After I came for a tour, I was very impressed with the school. I was really happy with the size, which made it very personal. I knew this wouldn’t feel like a massive organisation where I would be invisible. All the instructors were super friendly and I was made to feel very welcomed. The aircraft are also state of the art which was a huge bonus for me.

I enrolled and started the integrated course in December 2016.

ATPL theory is often described as the hardest part of the course. What advice would you give to those who are about to start this aspect of their training?

You have to motivate yourself and stick to a schedule. The main thing is remembering what the outcome will be. Just make sure you don’t put yourself under too much stress and try to enjoy your pilot training.

What do you think of the aircraft?

Firstly, the PA28 are more grounding and traditional. There is no glass cockpit so you get a sense of an understanding of the basic principles which you learn in ATPL theory. The Diamond aircraft is more advanced and truly prepares you for your future career. Flying both types balances you, the PA28 tests your theory but the Diamond aircraft prepares you what to come.

 jordan webb - teruel

What was the hardest part of training to become a pilot?

The ATPL’s were tough. They consist of months of hard work and dedication. Everyone always says in aviation when flying aircraft, to always think ahead of the airplane. You got to be one step ahead and be prepared for what’s to come.

What’s it like to learn to fly in the UK?

Learning to fly in the UK truly did prepare me for my career. A great advantage to FTA is being so close to Gatwick and Heathrow.

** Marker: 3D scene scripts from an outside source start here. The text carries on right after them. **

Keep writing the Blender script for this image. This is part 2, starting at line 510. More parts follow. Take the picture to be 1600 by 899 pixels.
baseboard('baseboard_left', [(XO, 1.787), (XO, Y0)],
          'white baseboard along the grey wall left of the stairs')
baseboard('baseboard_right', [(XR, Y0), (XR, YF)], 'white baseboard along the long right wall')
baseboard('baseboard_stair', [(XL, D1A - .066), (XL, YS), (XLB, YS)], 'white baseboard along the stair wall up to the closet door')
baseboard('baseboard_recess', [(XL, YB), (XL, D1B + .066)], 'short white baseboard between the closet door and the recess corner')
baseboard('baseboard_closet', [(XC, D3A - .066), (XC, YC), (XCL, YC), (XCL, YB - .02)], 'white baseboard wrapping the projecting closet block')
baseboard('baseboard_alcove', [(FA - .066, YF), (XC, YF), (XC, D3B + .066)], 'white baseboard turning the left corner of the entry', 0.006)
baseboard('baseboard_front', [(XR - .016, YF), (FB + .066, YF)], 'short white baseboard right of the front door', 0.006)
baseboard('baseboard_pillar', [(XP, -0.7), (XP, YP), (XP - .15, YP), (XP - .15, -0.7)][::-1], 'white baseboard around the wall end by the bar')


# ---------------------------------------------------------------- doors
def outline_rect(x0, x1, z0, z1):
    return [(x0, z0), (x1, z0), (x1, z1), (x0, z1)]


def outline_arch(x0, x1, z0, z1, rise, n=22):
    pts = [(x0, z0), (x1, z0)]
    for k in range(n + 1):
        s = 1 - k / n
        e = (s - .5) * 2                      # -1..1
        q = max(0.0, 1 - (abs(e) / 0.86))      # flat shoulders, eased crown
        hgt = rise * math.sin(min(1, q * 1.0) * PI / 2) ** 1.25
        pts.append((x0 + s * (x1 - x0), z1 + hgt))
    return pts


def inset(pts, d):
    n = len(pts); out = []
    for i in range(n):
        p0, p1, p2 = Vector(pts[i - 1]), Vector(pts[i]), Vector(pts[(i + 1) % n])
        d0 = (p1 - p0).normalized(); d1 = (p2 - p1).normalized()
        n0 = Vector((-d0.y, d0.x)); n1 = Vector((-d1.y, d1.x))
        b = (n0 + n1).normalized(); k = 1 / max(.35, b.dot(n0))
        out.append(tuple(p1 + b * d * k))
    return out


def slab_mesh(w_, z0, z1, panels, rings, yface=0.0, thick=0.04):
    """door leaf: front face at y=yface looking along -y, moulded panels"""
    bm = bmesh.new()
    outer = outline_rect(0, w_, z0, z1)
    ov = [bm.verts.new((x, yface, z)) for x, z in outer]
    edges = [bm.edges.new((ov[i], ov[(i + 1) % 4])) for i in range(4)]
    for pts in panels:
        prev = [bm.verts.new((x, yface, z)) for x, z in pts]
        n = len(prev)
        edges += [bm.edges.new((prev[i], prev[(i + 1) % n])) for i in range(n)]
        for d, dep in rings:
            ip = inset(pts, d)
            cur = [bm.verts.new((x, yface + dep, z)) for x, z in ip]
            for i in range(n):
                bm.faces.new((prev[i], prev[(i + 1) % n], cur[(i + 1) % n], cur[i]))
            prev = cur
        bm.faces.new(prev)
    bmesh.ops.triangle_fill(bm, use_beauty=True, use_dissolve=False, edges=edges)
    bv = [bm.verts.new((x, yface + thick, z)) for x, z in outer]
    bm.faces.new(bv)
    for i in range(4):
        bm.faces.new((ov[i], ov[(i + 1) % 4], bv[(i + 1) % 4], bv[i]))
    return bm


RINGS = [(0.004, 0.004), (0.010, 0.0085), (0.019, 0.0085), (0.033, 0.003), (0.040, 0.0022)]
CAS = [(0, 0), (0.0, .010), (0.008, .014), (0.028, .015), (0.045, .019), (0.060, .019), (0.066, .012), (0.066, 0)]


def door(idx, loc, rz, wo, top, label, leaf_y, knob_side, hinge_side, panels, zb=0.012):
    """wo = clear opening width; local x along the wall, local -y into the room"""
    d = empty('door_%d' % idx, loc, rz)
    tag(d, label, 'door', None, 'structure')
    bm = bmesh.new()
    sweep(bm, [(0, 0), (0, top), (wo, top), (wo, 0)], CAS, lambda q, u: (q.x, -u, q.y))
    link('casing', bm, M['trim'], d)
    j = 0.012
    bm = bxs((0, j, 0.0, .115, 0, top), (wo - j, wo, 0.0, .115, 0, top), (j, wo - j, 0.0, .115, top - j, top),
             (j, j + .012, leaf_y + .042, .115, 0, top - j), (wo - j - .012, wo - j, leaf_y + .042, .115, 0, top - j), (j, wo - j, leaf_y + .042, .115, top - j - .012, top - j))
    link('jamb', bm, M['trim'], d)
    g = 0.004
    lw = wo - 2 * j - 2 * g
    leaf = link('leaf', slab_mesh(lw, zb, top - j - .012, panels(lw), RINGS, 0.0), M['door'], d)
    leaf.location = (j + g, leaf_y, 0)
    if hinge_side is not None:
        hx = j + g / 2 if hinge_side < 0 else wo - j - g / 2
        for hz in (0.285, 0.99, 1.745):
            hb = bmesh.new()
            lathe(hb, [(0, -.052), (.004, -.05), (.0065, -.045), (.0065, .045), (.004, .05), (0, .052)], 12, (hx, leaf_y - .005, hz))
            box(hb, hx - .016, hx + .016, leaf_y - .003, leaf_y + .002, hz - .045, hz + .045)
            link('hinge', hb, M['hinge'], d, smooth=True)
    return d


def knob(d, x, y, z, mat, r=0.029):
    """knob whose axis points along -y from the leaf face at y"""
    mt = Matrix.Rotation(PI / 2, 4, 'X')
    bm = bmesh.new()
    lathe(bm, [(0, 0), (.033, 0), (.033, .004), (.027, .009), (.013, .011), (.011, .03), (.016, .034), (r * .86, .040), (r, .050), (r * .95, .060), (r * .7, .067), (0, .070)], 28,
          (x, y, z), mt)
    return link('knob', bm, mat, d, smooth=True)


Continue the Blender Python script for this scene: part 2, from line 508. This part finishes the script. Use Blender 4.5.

I remember the first time flying to France and being so nervous talking to the likes of British Airways and EasyJet. However, it gives you an understanding of what life will be like in and out as a commercial pilot. Even at training level, it identifies to what you get

What is it like living here?

During my pilot training, I commuted from Croydon. However, I spent a lot of time in Shoreham which is a great town with lots to do. There are very nice restaurants and bars as well as being by the sea which is wonderful in the summer. In addition, it is right next door to Brighton which has plenty of interesting places, activities, bars and restaurants. My friends and I would go on nights out, the area is fantastic as you have so options on your doorstep.

How did you go about securing your first job opportunity?

I pretty much sent my CV to anybody and everybody straight away. I received an offer as a pilot assistant through Woodgate Aviation based at the Isle of Man. Flying an air ambulance was a great opportunity and I loved every minute of it - no day was the same! Although I loved working there, I really wanted to realise my main goal of becoming an airline pilot.

I had applied for a job with Ryanair soon after I had finished at FTA Global but I didn’t hear back from them for a while. It was in July 2018 that I got offered an assessment. I was very well prepared thanks to my airline preparation with FTA and thought the day went well. Within five working days, I received the email to say I was successful and was over the moon.

I started my type rating with Ryanair in October 2018 and passed on New Year’s Day.You could say it was a great start to this year!

My first proper flight happened at the start of the year and it was a surreal feeling! I remember being very nervous and it took me around 2 hours to actually look out the window and enjoy what was going on as I was so focused on doing everything right. It was then when I realised I had finally achieved my ultimate dream and all the hard work was worth it.

I will move to the Manchester base soon which will be great for me as it is like coming back home (all my family and friends live here). I am so happy I get to live my dream.

 jordan webb - flying cockpit

What are your plans for the future?

I am very happy where I am at the moment and excited to see where the future holds. Eventually, I would like to go on to work for a charter airline and see myself progress.

Do you have any advice for those considering training to be a pilot?

First of all to make sure you have financial funds and know 100% this is something you want to do. Make sure you do your research and contact as many flight schools as you can. Information is key so they more you receive, the better potential to be in. In addition, don’t be afraid to contact the airlines and ask questions as well as post on social media. People are always there to offer advice so don’t be afraid to ask.